> _Short exercise_
Give every line below again, exactly.

========================================

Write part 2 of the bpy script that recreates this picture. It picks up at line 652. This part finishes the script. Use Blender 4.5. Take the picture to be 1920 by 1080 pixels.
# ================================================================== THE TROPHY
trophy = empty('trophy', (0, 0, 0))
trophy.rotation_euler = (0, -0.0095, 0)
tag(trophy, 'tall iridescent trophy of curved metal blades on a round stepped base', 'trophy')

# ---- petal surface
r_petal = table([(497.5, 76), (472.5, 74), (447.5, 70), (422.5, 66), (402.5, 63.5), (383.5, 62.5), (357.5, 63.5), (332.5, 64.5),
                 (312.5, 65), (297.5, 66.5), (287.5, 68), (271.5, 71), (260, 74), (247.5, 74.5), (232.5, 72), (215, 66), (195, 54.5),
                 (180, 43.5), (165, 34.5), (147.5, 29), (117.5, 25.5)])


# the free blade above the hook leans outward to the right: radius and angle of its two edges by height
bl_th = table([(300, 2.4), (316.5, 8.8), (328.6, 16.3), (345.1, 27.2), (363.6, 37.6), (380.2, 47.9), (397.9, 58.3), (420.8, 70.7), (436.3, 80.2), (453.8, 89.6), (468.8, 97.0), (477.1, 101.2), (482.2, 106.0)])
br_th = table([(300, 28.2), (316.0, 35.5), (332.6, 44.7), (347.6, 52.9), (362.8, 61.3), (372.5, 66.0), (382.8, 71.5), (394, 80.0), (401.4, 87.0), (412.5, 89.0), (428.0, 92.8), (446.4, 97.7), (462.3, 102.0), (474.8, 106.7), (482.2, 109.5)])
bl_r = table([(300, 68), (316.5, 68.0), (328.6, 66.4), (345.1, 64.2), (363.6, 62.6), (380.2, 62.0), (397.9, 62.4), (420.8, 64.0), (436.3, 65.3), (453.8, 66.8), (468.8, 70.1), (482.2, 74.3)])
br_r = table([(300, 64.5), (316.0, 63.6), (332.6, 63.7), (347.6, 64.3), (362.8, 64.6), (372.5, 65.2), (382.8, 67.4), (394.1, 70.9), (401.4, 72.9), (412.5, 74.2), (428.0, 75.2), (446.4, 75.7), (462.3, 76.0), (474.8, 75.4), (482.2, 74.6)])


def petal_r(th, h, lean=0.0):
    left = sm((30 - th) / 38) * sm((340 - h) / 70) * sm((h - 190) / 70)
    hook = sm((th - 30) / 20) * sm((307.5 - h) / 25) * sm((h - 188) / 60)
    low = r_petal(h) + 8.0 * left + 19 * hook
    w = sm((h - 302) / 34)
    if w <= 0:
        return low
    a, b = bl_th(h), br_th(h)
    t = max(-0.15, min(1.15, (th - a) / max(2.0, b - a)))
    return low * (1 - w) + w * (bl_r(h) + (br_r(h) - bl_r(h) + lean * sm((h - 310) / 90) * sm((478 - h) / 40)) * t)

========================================

> _Expected answer_
Write part 2 of the bpy script that recreates this picture. It picks up at line 652. This part finishes the script. Use Blender 4.5. Take the picture to be 1920 by 1080 pixels.
# ================================================================== THE TROPHY
trophy = empty('trophy', (0, 0, 0))
trophy.rotation_euler = (0, -0.0095, 0)
tag(trophy, 'tall iridescent trophy of curved metal blades on a round stepped base', 'trophy')

# ---- petal surface
r_petal = table([(497.5, 76), (472.5, 74), (447.5, 70), (422.5, 66), (402.5, 63.5), (383.5, 62.5), (357.5, 63.5), (332.5, 64.5),
                 (312.5, 65), (297.5, 66.5), (287.5, 68), (271.5, 71), (260, 74), (247.5, 74.5), (232.5, 72), (215, 66), (195, 54.5),
                 (180, 43.5), (165, 34.5), (147.5, 29), (117.5, 25.5)])


# the free blade above the hook leans outward to the right: radius and angle of its two edges by height
bl_th = table([(300, 2.4), (316.5, 8.8), (328.6, 16.3), (345.1, 27.2), (363.6, 37.6), (380.2, 47.9), (397.9, 58.3), (420.8, 70.7), (436.3, 80.2), (453.8, 89.6), (468.8, 97.0), (477.1, 101.2), (482.2, 106.0)])
br_th = table([(300, 28.2), (316.0, 35.5), (332.6, 44.7), (347.6, 52.9), (362.8, 61.3), (372.5, 66.0), (382.8, 71.5), (394, 80.0), (401.4, 87.0), (412.5, 89.0), (428.0, 92.8), (446.4, 97.7), (462.3, 102.0), (474.8, 106.7), (482.2, 109.5)])
bl_r = table([(300, 68), (316.5, 68.0), (328.6, 66.4), (345.1, 64.2), (363.6, 62.6), (380.2, 62.0), (397.9, 62.4), (420.8, 64.0), (436.3, 65.3), (453.8, 66.8), (468.8, 70.1), (482.2, 74.3)])
br_r = table([(300, 64.5), (316.0, 63.6), (332.6, 63.7), (347.6, 64.3), (362.8, 64.6), (372.5, 65.2), (382.8, 67.4), (394.1, 70.9), (401.4, 72.9), (412.5, 74.2), (428.0, 75.2), (446.4, 75.7), (462.3, 76.0), (474.8, 75.4), (482.2, 74.6)])


def petal_r(th, h, lean=0.0):
    left = sm((30 - th) / 38) * sm((340 - h) / 70) * sm((h - 190) / 70)
    hook = sm((th - 30) / 20) * sm((307.5 - h) / 25) * sm((h - 188) / 60)
    low = r_petal(h) + 8.0 * left + 19 * hook
    w = sm((h - 302) / 34)
    if w <= 0:
        return low
    a, b = bl_th(h), br_th(h)
    t = max(-0.15, min(1.15, (th - a) / max(2.0, b - a)))
    return low * (1 - w) + w * (bl_r(h) + (br_r(h) - bl_r(h) + lean * sm((h - 310) / 90) * sm((478 - h) / 40)) * t)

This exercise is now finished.